* DESCRIPTION OF THE TASK
Reproduce the full listing below unchanged, apart from the pictures.

* MATERIAL
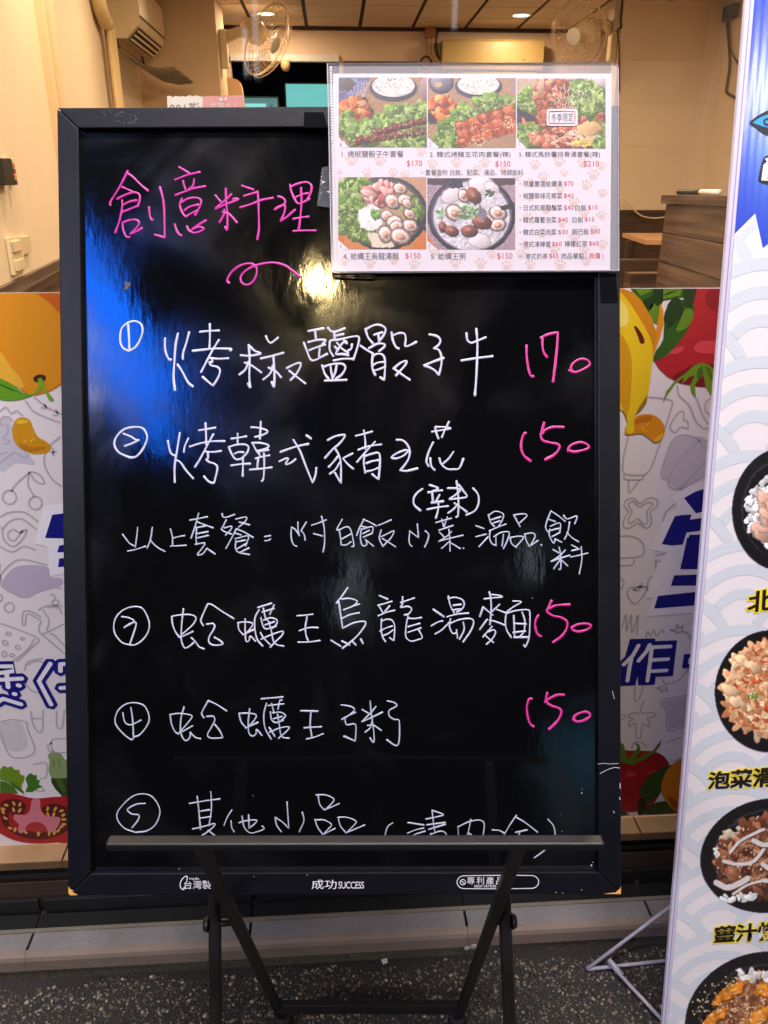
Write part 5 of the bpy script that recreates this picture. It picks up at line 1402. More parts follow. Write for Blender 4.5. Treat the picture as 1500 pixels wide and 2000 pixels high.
mb.build('scuff_mark', mat('grey_scuff', (84, 84, 92), .7, .3, 900), board)
mb = MB()
for x, y, r in [(1136, 1549, 1.6), (1137, 1541, .8), (1000, 1620, .7), (1096, 1591, .8), (494, 1554, 1.0), (1098, 1624, 1.2), (1085, 1630, 1.4), (1068, 1634, 1.4), (705, 1180, .8), (1040, 1168, 1), (1155, 1690, 2.2), (1158, 1684, 1.2)]: poly('', BP, ell(x, y, r*.65, r*.9, 10, 8), None, None, .0004, 0, mb)
mb.build('paint_flecks', INKW, board)
poly('worn_patch', BP, [(243, 550), (247, 549), (249, 552), (253, 551), (256, 556), (252, 559), (249, 565), (243, 566), (242, 563), (245, 559)], mat('brown_residue', (70, 62, 66), .6, .3, 900), board, .0004)

# ---- tape strips
M_tape = mat('black_gloss_tape', (14, 14, 18), .12, .1, 40, bump=.15, bscale=60)
def strip(name, pts, mat_, label, h, cat='tape'):
    a = [BP.P(x, y, h) for x, y in pts]; return tag(MB().hexa([p-nn*.0004 for p in a[::-1]]+[p for p in a[::-1]]).build(name, mat_), label, cat)
strip('tape_strip', [(594, 219), (632, 219), (640, 249), (593, 249)], M_tape, 'short glossy black tape on the top frame rail left of the menu sheet', HF+.0009)
strip('tape_strip', [(1171, 534), (1203, 534), (1207, 590), (1174, 591)], M_tape, 'black tape on the right frame rail below the menu sheet', HF+.0009)
strip('tape_strip', [(655, 533), (735, 533), (732, 545), (652, 542)], M_tape, 'black crumpled tape edge under the lower left corner of the menu sheet', .0044)
ctm = bpy.data.materials.new('clear_wrinkled_tape'); n_, l_, b_ = nt(ctm); b_.inputs['Base Color'].default_value = (.12, .12, .13, 1); b_.inputs['Alpha'].default_value = .5; b_.inputs['Roughness'].default_value = .16
no = n_.new('ShaderNodeTexNoise'); no.inputs['Scale'].default_value = 90; bp_ = n_.new('ShaderNodeBump'); bp_.inputs['Distance'].default_value = .003; tc_ = n_.new('ShaderNodeTexCoord'); l_.new(tc_.outputs['Object'], no.inputs['Vector']); l_.new(no.outputs[0], bp_.inputs['Height']); l_.new(bp_.outputs[0], b_.inputs['Normal'])
strip('tape_strip', [(629, 327), (660, 322), (660, 408), (619, 402)], ctm, 'wrinkled clear tape at the left edge of the menu sheet', .0032)

# ================================================================== EASEL
M_steel = mat('dark_painted_steel', (25, 23, 22), .45, .3, 40, bump=.12, bscale=300, metal=.2)
easel = empty('easel', (.0, .6, 0), 'dark steel folding easel stand holding the menu board', 'easel')
YT = .548
tc0 = atY(694, 1646, YT); du = Vector((BP.u.x, BP.u.y, 0)).normalized(); dv = Vector((-du.y, du.x, 0))
tl_ = (atY(1177, 1650, YT).x-atY(211, 1650, YT).x)/2*1.0
ta, tb_ = tc0-du*tl_, tc0+du*tl_
MB().obox(tc0, du*tl_, dv*.0062, Vector((0, 0, .0042))).build('tray_bar', M_steel, easel, bevel=.002)
kz = .43
def dleg(xt, pxb, pyb):
    top = tc0+du*((xt-tc0.x)/du.x)+dv*.004-Vector((0, 0, .003)); foot = atZ(pxb, pyb, .012); return top, foot
t1, f1 = dleg(atY(383, 1664, YT).x, 553, 1990); t2, f2 = dleg(atY(1012, 1658, YT).x, 893, 1990)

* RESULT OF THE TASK
Write part 5 of the bpy script that recreates this picture. It picks up at line 1402. More parts follow. Write for Blender 4.5. Treat the picture as 1500 pixels wide and 2000 pixels high.
mb.build('scuff_mark', mat('grey_scuff', (84, 84, 92), .7, .3, 900), board)
mb = MB()
for x, y, r in [(1136, 1549, 1.6), (1137, 1541, .8), (1000, 1620, .7), (1096, 1591, .8), (494, 1554, 1.0), (1098, 1624, 1.2), (1085, 1630, 1.4), (1068, 1634, 1.4), (705, 1180, .8), (1040, 1168, 1), (1155, 1690, 2.2), (1158, 1684, 1.2)]: poly('', BP, ell(x, y, r*.65, r*.9, 10, 8), None, None, .0004, 0, mb)
mb.build('paint_flecks', INKW, board)
poly('worn_patch', BP, [(243, 550), (247, 549), (249, 552), (253, 551), (256, 556), (252, 559), (249, 565), (243, 566), (242, 563), (245, 559)], mat('brown_residue', (70, 62, 66), .6, .3, 900), board, .0004)

# ---- tape strips
M_tape = mat('black_gloss_tape', (14, 14, 18), .12, .1, 40, bump=.15, bscale=60)
def strip(name, pts, mat_, label, h, cat='tape'):
    a = [BP.P(x, y, h) for x, y in pts]; return tag(MB().hexa([p-nn*.0004 for p in a[::-1]]+[p for p in a[::-1]]).build(name, mat_), label, cat)
strip('tape_strip', [(594, 219), (632, 219), (640, 249), (593, 249)], M_tape, 'short glossy black tape on the top frame rail left of the menu sheet', HF+.0009)
strip('tape_strip', [(1171, 534), (1203, 534), (1207, 590), (1174, 591)], M_tape, 'black tape on the right frame rail below the menu sheet', HF+.0009)
strip('tape_strip', [(655, 533), (735, 533), (732, 545), (652, 542)], M_tape, 'black crumpled tape edge under the lower left corner of the menu sheet', .0044)
ctm = bpy.data.materials.new('clear_wrinkled_tape'); n_, l_, b_ = nt(ctm); b_.inputs['Base Color'].default_value = (.12, .12, .13, 1); b_.inputs['Alpha'].default_value = .5; b_.inputs['Roughness'].default_value = .16
no = n_.new('ShaderNodeTexNoise'); no.inputs['Scale'].default_value = 90; bp_ = n_.new('ShaderNodeBump'); bp_.inputs['Distance'].default_value = .003; tc_ = n_.new('ShaderNodeTexCoord'); l_.new(tc_.outputs['Object'], no.inputs['Vector']); l_.new(no.outputs[0], bp_.inputs['Height']); l_.new(bp_.outputs[0], b_.inputs['Normal'])
strip('tape_strip', [(629, 327), (660, 322), (660, 408), (619, 402)], ctm, 'wrinkled clear tape at the left edge of the menu sheet', .0032)

# ================================================================== EASEL
M_steel = mat('dark_painted_steel', (25, 23, 22), .45, .3, 40, bump=.12, bscale=300, metal=.2)
easel = empty('easel', (.0, .6, 0), 'dark steel folding easel stand holding the menu board', 'easel')
YT = .548
tc0 = atY(694, 1646, YT); du = Vector((BP.u.x, BP.u.y, 0)).normalized(); dv = Vector((-du.y, du.x, 0))
tl_ = (atY(1177, 1650, YT).x-atY(211, 1650, YT).x)/2*1.0
ta, tb_ = tc0-du*tl_, tc0+du*tl_
MB().obox(tc0, du*tl_, dv*.0062, Vector((0, 0, .0042))).build('tray_bar', M_steel, easel, bevel=.002)
kz = .43
def dleg(xt, pxb, pyb):
    top = tc0+du*((xt-tc0.x)/du.x)+dv*.004-Vector((0, 0, .003)); foot = atZ(pxb, pyb, .012); return top, foot
t1, f1 = dleg(atY(383, 1664, YT).x, 553, 1990); t2, f2 = dleg(atY(1012, 1658, YT).x, 893, 1990)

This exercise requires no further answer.